━━ PROVIDED MATERIAL

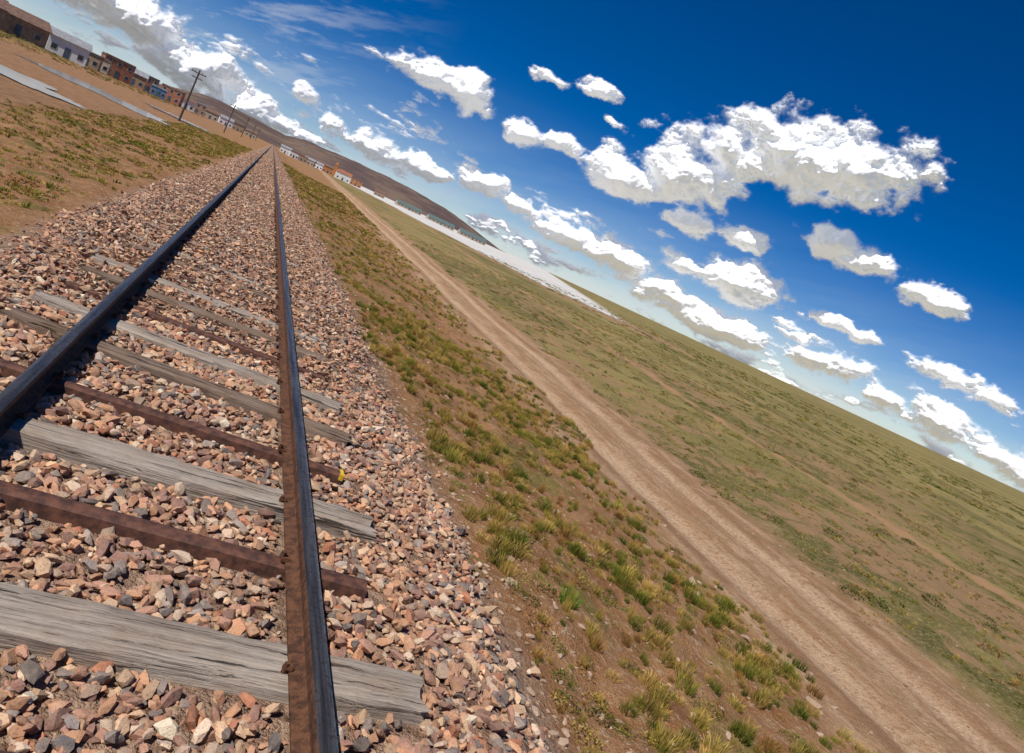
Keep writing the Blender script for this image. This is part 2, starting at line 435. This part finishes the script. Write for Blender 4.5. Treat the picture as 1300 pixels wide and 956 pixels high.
n = 4200
x = rng.uniform(2.2, 13, n); y = 2 + 40 * rng.uniform(0, 1, n) ** 1.6
r = rng.exponential(.010, n) + .007
x = np.where(rng.uniform(0, 1, n) < .5, 2.1 + rng.exponential(.6, n), x)
big = np.array([[6.3, 6.9, .13], [6.6, 7.4, .10], [6.4, 5.9, .10], [6.55, 6.2, .08], [6.1, 7.9, .09], [2.6, 4.6, .07], [2.8, 5.1, .06], [6.7, 5.2, .10], [4.1, 7.0, .07]])
x = np.concatenate([x, big[:, 0]]); y = np.concatenate([y, big[:, 1]]); r = np.concatenate([np.minimum(r, .04), big[:, 2]]); n = len(x)
rk = rng.uniform(.75, 1.15, (n, 1)) * np.array([.44, .31, .22])
scatter('rocks', vn_near, np.stack([x, y, terrain(x, y) + r * .1], -1), np.stack([r * 1.2, r, r * .8], -1), rotz_tilt(n, .3), rk, mst)

# ------------------------------------------------------------------ track
track = bpy.data.objects.new('railway_track', None); scene.collection.objects.link(track)
mrust, t, b = newmat('rail_rust'); P = position(t)
n1 = noise(t, P, 22, 6, .65); n2 = noise(t, P, 90, 3, .6)
c = mix(t, n1.ss(.35, .65), (.05, .023, .014), (.14, .06, .03)); c = mix(t, n2.ss(.5, .75, 0, .5), c, (.20, .10, .055))
t.links.new(c.k, b.inputs['Base Color']); b.inputs['Roughness'].default_value = .8; b.inputs['Specular IOR Level'].default_value = .25
bump(t, b, n1 + n2, .4, .004)
mtop, t, b = newmat('rail_worn_steel'); P = position(t)
n1 = noise(t, vmath(t, 'MULTIPLY', P, (30, .8, 1)), 2.0, 4, .6); n2 = noise(t, P, 40, 4, .6)
c = mix(t, n1.ss(.3, .7), (.07, .06, .055), (.22, .20, .18)); c = mix(t, n2.ss(.5, .68, 0, .7), c, (.06, .038, .028))
t.links.new(c.k, b.inputs['Base Color']); b.inputs['Metallic'].default_value = .75
t.links.new(n2.ss(.3, .7, .25, .5).k, b.inputs['Roughness'])
prof = [(-.065, 0), (-.065, .010), (-.022, .024), (-.009, .036), (-.009, .098), (-.020, .108), (-.036, .114), (-.037, .136), (-.033, .144), (-.024, .1485), (0, .150),
        (.024, .1485), (.033, .144), (.037, .136), (.036, .114), (.020, .108), (.009, .098), (.009, .036), (.022, .024), (.065, .010), (.065, 0)]
def rail(name, x0):
    ys = [-30, 0, 3, 6, 10, 20, 50, 150, 500, 1500]
    bm = bmesh.new(); rings = []
    for yy in ys: rings.append([bm.verts.new((x0 + p[0], yy, .015 + p[1])) for p in prof])
    L = len(prof)
    for a, c_ in zip(rings[:-1], rings[1:]):
        for i in range(L - 1):
            f = bm.faces.new((a[i], a[i + 1], c_[i + 1], c_[i])); f.material_index = 1 if 8 <= i <= 11 else 0
    bmesh.ops.recalc_face_normals(bm, faces=bm.faces)
    me = bpy.data.meshes.new(name); bm.to_mesh(me); bm.free()
    me.materials.append(mrust); me.materials.append(mtop)
    o = bpy.data.objects.new(name, me); scene.collection.objects.link(o); o.parent = track
    me.shade_smooth(); me.set_sharp_from_angle(angle=math.radians(35))
rail('rail_1', XL); rail('rail_2', XR)

def wood_mat(name, c1, c2, c3, c4):
    m_, t, b = newmat(name); P = objco(t)
    oi = E(t, t.nodes.new('ShaderNodeObjectInfo').outputs['Random'])
    P2 = vmath(t, 'ADD', P, comb(t, oi * 37.0, oi * 11.0, 0.0))
    g = noise(t, vmath(t, 'MULTIPLY', P2, (1.3, 30, 30)), 1.0, 6, .7, dist=.9)
    g2 = noise(t, vmath(t, 'MULTIPLY', P2, (3.0, 110, 110)), 1.0, 3, .7)
    g3 = noise(t, P2, 5, 5, .65)
    c = mix(t, g.ss(.35, .65), c1, c2); c = mix(t, g3.ss(.45, .65, 0, .7), c, c3)
    c = mix(t, noise(t, P2, 1.7, 3, .6).ss(.4, .65, 0, .5), c, c4)
    crack = g.ss(.33, .42, 1, 0)
    c = mix(t, crack * .85, c, (.04, .028, .02)); c = mix(t, g2.ss(.30, .44, .6, 0), c, (.08, .055, .04))
    t.links.new(c.k, b.inputs['Base Color']); b.inputs['Roughness'].default_value = .9; b.inputs['Specular IOR Level'].default_value = .15
    bump(t, b, g * 1.0 + g2 * .5 - crack * 1.2, 1.0, .015)
    return m_
mwood = wood_mat('weathered_grey_wood', (.25, .20, .16), (.46, .38, .31), (.35, .26, .19), (.50, .43, .36))
mwoodb = wood_mat('weathered_brown_wood', (.13, .085, .058), (.28, .20, .145), (.20, .125, .08), (.30, .23, .18))
mtie, t, b = newmat('rusty_steel_tie'); P = position(t)
n1 = noise(t, P, 18, 6, .65)
c = mix(t, n1.ss(.35, .65), (.05, .02, .014), (.15, .06, .035)); t.links.new(c.k, b.inputs['Base Color']); b.inputs['Roughness'].default_value = .75
bump(t, b, n1, .5, .005)
my, t, b = newmat('yellow_paint'); c = mix(t, noise(t, position(t), 60, 4).ss(.4, .7), (.75, .50, .03), (.45, .27, .04)); t.links.new(c.k, b.inputs['Base Color'])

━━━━

WHAT YOU HAVE TO DO » Copy the data character for character, but drop all pictures from the copy.

RESULT OF THE EXERCISE »
Keep writing the Blender script for this image. This is part 2, starting at line 435. This part finishes the script. Write for Blender 4.5. Treat the picture as 1300 pixels wide and 956 pixels high.
n = 4200
x = rng.uniform(2.2, 13, n); y = 2 + 40 * rng.uniform(0, 1, n) ** 1.6
r = rng.exponential(.010, n) + .007
x = np.where(rng.uniform(0, 1, n) < .5, 2.1 + rng.exponential(.6, n), x)
big = np.array([[6.3, 6.9, .13], [6.6, 7.4, .10], [6.4, 5.9, .10], [6.55, 6.2, .08], [6.1, 7.9, .09], [2.6, 4.6, .07], [2.8, 5.1, .06], [6.7, 5.2, .10], [4.1, 7.0, .07]])
x = np.concatenate([x, big[:, 0]]); y = np.concatenate([y, big[:, 1]]); r = np.concatenate([np.minimum(r, .04), big[:, 2]]); n = len(x)
rk = rng.uniform(.75, 1.15, (n, 1)) * np.array([.44, .31, .22])
scatter('rocks', vn_near, np.stack([x, y, terrain(x, y) + r * .1], -1), np.stack([r * 1.2, r, r * .8], -1), rotz_tilt(n, .3), rk, mst)

# ------------------------------------------------------------------ track
track = bpy.data.objects.new('railway_track', None); scene.collection.objects.link(track)
mrust, t, b = newmat('rail_rust'); P = position(t)
n1 = noise(t, P, 22, 6, .65); n2 = noise(t, P, 90, 3, .6)
c = mix(t, n1.ss(.35, .65), (.05, .023, .014), (.14, .06, .03)); c = mix(t, n2.ss(.5, .75, 0, .5), c, (.20, .10, .055))
t.links.new(c.k, b.inputs['Base Color']); b.inputs['Roughness'].default_value = .8; b.inputs['Specular IOR Level'].default_value = .25
bump(t, b, n1 + n2, .4, .004)
mtop, t, b = newmat('rail_worn_steel'); P = position(t)
n1 = noise(t, vmath(t, 'MULTIPLY', P, (30, .8, 1)), 2.0, 4, .6); n2 = noise(t, P, 40, 4, .6)
c = mix(t, n1.ss(.3, .7), (.07, .06, .055), (.22, .20, .18)); c = mix(t, n2.ss(.5, .68, 0, .7), c, (.06, .038, .028))
t.links.new(c.k, b.inputs['Base Color']); b.inputs['Metallic'].default_value = .75
t.links.new(n2.ss(.3, .7, .25, .5).k, b.inputs['Roughness'])
prof = [(-.065, 0), (-.065, .010), (-.022, .024), (-.009, .036), (-.009, .098), (-.020, .108), (-.036, .114), (-.037, .136), (-.033, .144), (-.024, .1485), (0, .150),
        (.024, .1485), (.033, .144), (.037, .136), (.036, .114), (.020, .108), (.009, .098), (.009, .036), (.022, .024), (.065, .010), (.065, 0)]
def rail(name, x0):
    ys = [-30, 0, 3, 6, 10, 20, 50, 150, 500, 1500]
    bm = bmesh.new(); rings = []
    for yy in ys: rings.append([bm.verts.new((x0 + p[0], yy, .015 + p[1])) for p in prof])
    L = len(prof)
    for a, c_ in zip(rings[:-1], rings[1:]):
        for i in range(L - 1):
            f = bm.faces.new((a[i], a[i + 1], c_[i + 1], c_[i])); f.material_index = 1 if 8 <= i <= 11 else 0
    bmesh.ops.recalc_face_normals(bm, faces=bm.faces)
    me = bpy.data.meshes.new(name); bm.to_mesh(me); bm.free()
    me.materials.append(mrust); me.materials.append(mtop)
    o = bpy.data.objects.new(name, me); scene.collection.objects.link(o); o.parent = track
    me.shade_smooth(); me.set_sharp_from_angle(angle=math.radians(35))
rail('rail_1', XL); rail('rail_2', XR)

def wood_mat(name, c1, c2, c3, c4):
    m_, t, b = newmat(name); P = objco(t)
    oi = E(t, t.nodes.new('ShaderNodeObjectInfo').outputs['Random'])
    P2 = vmath(t, 'ADD', P, comb(t, oi * 37.0, oi * 11.0, 0.0))
    g = noise(t, vmath(t, 'MULTIPLY', P2, (1.3, 30, 30)), 1.0, 6, .7, dist=.9)
    g2 = noise(t, vmath(t, 'MULTIPLY', P2, (3.0, 110, 110)), 1.0, 3, .7)
    g3 = noise(t, P2, 5, 5, .65)
    c = mix(t, g.ss(.35, .65), c1, c2); c = mix(t, g3.ss(.45, .65, 0, .7), c, c3)
    c = mix(t, noise(t, P2, 1.7, 3, .6).ss(.4, .65, 0, .5), c, c4)
    crack = g.ss(.33, .42, 1, 0)
    c = mix(t, crack * .85, c, (.04, .028, .02)); c = mix(t, g2.ss(.30, .44, .6, 0), c, (.08, .055, .04))
    t.links.new(c.k, b.inputs['Base Color']); b.inputs['Roughness'].default_value = .9; b.inputs['Specular IOR Level'].default_value = .15
    bump(t, b, g * 1.0 + g2 * .5 - crack * 1.2, 1.0, .015)
    return m_
mwood = wood_mat('weathered_grey_wood', (.25, .20, .16), (.46, .38, .31), (.35, .26, .19), (.50, .43, .36))
mwoodb = wood_mat('weathered_brown_wood', (.13, .085, .058), (.28, .20, .145), (.20, .125, .08), (.30, .23, .18))
mtie, t, b = newmat('rusty_steel_tie'); P = position(t)
n1 = noise(t, P, 18, 6, .65)
c = mix(t, n1.ss(.35, .65), (.05, .02, .014), (.15, .06, .035)); t.links.new(c.k, b.inputs['Base Color']); b.inputs['Roughness'].default_value = .75
bump(t, b, n1, .5, .005)
my, t, b = newmat('yellow_paint'); c = mix(t, noise(t, position(t), 60, 4).ss(.4, .7), (.75, .50, .03), (.45, .27, .04)); t.links.new(c.k, b.inputs['Base Color'])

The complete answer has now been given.